#### [Written request]
Starting at the line that contains "Build this scene" and stopping at the line that contains "scene.camera = cam", copy every line exactly, both ends included, without the pictures.

** start **

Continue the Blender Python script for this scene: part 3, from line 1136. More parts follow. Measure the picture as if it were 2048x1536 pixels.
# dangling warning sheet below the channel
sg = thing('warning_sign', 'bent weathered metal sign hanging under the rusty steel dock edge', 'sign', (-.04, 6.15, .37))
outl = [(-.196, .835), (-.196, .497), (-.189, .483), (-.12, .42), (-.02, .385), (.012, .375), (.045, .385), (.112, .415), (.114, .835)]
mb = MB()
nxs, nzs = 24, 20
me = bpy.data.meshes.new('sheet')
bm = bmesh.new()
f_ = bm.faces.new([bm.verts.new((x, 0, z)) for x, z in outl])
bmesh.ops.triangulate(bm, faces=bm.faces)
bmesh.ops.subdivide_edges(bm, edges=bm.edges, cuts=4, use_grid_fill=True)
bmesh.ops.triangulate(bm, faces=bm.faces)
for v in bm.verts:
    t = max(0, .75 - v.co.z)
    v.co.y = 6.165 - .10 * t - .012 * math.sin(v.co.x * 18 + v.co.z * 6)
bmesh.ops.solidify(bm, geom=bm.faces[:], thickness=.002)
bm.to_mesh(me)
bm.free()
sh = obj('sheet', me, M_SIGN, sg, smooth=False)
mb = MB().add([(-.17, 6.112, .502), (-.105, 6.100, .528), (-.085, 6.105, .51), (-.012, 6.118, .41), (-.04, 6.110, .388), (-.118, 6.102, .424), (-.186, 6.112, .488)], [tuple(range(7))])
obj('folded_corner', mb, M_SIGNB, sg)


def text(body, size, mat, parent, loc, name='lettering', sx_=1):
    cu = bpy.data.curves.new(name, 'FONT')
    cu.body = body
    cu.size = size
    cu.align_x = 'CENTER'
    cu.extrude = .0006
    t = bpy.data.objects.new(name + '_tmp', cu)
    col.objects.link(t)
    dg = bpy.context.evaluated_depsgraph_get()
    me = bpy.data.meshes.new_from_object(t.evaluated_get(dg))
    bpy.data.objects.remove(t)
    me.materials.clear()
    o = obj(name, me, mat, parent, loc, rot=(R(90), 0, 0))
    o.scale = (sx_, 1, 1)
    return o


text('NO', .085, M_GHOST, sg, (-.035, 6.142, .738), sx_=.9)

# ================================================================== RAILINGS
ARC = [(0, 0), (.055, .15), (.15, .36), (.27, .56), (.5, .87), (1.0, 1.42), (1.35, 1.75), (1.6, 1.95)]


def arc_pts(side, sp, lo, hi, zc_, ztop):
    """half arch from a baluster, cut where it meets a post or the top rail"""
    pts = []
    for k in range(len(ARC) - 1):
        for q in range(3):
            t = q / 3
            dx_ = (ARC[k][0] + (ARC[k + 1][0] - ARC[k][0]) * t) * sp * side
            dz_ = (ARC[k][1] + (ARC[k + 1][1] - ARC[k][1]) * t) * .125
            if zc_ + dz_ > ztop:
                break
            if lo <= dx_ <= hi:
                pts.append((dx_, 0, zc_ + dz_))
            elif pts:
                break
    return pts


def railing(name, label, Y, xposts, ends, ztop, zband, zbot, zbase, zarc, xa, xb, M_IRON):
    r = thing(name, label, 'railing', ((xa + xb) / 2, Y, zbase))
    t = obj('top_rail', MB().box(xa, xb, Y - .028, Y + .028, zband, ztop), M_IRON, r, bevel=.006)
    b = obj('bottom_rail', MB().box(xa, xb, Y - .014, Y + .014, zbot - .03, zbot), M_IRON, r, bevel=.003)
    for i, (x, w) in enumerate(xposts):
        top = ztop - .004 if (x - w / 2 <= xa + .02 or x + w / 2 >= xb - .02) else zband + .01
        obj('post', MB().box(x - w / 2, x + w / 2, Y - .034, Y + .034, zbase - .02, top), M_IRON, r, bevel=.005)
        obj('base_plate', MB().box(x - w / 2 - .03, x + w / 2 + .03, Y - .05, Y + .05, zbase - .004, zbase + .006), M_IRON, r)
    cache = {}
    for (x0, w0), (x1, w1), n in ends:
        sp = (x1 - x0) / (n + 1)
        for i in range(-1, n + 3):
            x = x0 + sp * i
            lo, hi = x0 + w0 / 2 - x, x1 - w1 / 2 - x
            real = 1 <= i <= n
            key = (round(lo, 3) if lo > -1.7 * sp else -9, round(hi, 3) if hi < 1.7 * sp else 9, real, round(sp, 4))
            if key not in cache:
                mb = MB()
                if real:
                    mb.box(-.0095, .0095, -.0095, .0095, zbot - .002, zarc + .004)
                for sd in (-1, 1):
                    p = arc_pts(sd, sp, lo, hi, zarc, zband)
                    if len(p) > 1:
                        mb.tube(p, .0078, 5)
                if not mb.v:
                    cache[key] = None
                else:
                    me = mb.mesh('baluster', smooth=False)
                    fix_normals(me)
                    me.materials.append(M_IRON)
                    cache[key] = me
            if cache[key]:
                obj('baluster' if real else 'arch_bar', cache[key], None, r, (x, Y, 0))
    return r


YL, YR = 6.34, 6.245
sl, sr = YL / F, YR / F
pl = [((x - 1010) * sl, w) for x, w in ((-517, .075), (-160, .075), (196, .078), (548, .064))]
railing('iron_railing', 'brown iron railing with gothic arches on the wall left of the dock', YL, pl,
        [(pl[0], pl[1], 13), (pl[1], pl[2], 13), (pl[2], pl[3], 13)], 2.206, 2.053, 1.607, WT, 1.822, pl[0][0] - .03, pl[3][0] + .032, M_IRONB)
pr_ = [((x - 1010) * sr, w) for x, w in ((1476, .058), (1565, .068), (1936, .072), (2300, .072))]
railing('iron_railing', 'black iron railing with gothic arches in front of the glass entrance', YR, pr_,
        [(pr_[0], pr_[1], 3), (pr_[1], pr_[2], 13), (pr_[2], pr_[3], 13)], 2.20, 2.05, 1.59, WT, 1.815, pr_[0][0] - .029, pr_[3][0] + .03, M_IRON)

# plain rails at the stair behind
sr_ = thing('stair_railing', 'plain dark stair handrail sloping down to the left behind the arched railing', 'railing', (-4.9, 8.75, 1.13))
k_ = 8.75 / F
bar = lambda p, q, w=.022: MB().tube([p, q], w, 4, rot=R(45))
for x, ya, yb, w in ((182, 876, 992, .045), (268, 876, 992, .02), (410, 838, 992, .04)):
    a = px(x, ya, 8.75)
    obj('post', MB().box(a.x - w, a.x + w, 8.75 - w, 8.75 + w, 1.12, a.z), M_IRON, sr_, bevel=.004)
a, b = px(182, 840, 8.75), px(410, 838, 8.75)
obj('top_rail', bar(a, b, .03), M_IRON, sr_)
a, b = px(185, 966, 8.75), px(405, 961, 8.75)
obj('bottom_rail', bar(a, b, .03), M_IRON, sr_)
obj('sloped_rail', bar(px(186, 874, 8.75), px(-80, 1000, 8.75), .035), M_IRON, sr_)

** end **
** start **

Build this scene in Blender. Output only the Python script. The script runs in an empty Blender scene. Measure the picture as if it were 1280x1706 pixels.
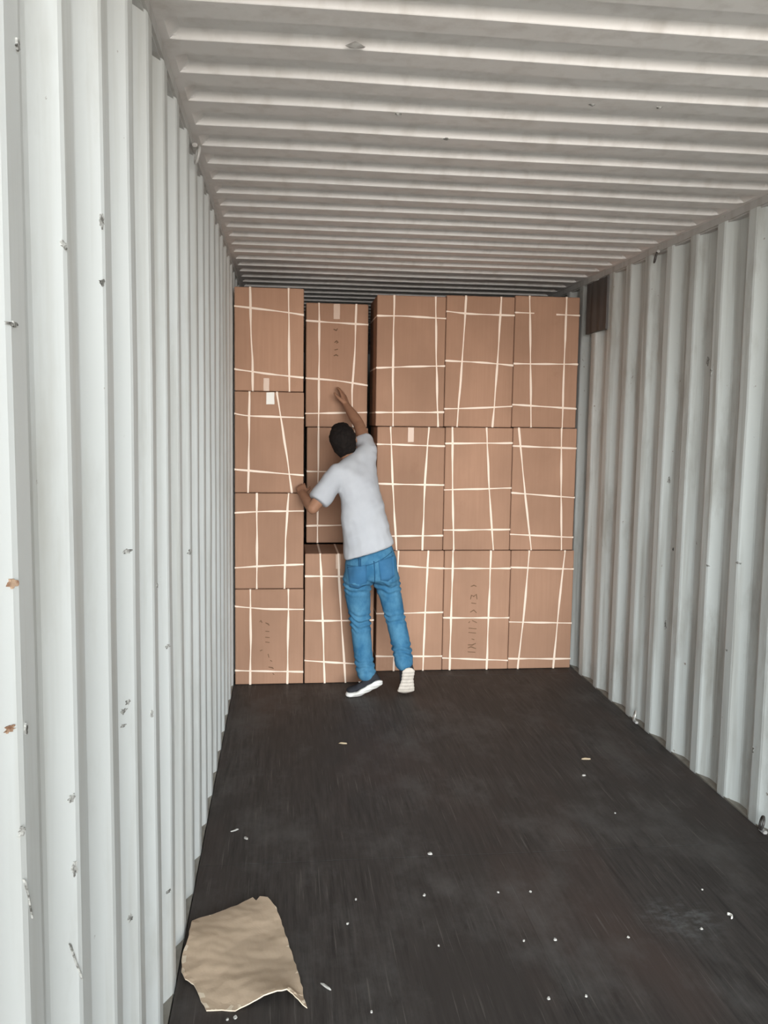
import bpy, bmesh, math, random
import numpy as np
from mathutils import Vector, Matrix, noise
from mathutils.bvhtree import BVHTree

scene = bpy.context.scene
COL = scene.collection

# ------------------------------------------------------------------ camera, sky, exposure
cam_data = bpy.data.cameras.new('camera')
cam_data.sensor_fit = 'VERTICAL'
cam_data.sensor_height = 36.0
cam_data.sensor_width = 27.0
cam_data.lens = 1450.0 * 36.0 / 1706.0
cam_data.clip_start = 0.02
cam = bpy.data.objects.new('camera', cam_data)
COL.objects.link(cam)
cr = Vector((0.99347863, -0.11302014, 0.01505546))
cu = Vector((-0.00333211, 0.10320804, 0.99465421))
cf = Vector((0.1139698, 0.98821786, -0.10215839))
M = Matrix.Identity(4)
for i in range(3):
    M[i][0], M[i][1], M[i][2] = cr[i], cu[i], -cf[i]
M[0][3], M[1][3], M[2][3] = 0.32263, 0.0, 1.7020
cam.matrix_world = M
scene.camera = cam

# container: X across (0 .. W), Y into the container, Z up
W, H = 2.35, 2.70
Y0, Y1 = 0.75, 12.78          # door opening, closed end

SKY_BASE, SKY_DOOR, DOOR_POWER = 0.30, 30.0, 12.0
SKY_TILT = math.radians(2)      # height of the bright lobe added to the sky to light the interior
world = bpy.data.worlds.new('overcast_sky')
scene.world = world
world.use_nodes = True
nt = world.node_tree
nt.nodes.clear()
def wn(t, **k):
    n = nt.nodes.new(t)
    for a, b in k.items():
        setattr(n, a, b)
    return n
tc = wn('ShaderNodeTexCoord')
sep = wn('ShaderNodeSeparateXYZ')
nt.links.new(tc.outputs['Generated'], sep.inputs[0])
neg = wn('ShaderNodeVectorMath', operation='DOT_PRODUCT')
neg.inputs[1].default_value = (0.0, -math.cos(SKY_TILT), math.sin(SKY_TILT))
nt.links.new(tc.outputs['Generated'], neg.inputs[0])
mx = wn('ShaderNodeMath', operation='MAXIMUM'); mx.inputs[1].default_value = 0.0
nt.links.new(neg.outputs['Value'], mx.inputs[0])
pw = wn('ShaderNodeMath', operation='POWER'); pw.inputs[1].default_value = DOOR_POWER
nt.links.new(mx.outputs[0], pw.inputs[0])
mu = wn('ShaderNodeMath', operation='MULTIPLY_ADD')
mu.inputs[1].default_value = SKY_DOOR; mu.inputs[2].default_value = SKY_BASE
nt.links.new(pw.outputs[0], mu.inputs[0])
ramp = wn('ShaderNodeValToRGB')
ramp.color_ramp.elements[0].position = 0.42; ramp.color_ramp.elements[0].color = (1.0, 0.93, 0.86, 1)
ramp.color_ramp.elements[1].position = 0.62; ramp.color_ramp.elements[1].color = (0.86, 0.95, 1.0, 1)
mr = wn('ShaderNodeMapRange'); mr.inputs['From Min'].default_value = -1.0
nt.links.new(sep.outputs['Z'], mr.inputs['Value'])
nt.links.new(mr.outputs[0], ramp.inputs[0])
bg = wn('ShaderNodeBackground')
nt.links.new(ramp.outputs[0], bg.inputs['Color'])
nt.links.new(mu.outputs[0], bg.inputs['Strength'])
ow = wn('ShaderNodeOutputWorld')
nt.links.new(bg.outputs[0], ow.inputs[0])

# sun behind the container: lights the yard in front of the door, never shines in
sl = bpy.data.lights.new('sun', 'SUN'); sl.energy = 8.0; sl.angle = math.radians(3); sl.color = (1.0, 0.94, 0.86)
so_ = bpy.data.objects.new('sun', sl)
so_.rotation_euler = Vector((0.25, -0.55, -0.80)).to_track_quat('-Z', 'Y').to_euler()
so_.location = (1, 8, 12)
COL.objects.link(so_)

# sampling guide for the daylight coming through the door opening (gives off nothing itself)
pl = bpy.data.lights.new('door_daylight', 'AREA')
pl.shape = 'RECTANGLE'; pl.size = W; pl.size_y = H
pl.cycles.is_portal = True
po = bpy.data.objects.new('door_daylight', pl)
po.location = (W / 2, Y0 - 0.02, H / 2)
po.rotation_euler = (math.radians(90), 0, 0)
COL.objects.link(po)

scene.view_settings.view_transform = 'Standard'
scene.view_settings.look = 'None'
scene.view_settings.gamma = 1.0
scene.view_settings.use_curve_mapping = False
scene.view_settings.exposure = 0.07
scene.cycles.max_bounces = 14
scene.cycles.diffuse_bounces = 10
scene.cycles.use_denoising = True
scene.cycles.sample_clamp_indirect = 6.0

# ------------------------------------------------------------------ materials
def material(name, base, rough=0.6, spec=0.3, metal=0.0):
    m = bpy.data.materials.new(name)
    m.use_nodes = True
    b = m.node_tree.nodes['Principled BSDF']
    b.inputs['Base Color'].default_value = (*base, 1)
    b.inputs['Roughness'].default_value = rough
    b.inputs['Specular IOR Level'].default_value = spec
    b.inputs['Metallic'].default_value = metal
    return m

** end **

#### [Worked answer]
Build this scene in Blender. Output only the Python script. The script runs in an empty Blender scene. Measure the picture as if it were 1280x1706 pixels.
import bpy, bmesh, math, random
import numpy as np
from mathutils import Vector, Matrix, noise
from mathutils.bvhtree import BVHTree

scene = bpy.context.scene
COL = scene.collection

# ------------------------------------------------------------------ camera, sky, exposure
cam_data = bpy.data.cameras.new('camera')
cam_data.sensor_fit = 'VERTICAL'
cam_data.sensor_height = 36.0
cam_data.sensor_width = 27.0
cam_data.lens = 1450.0 * 36.0 / 1706.0
cam_data.clip_start = 0.02
cam = bpy.data.objects.new('camera', cam_data)
COL.objects.link(cam)
cr = Vector((0.99347863, -0.11302014, 0.01505546))
cu = Vector((-0.00333211, 0.10320804, 0.99465421))
cf = Vector((0.1139698, 0.98821786, -0.10215839))
M = Matrix.Identity(4)
for i in range(3):
    M[i][0], M[i][1], M[i][2] = cr[i], cu[i], -cf[i]
M[0][3], M[1][3], M[2][3] = 0.32263, 0.0, 1.7020
cam.matrix_world = M
scene.camera = cam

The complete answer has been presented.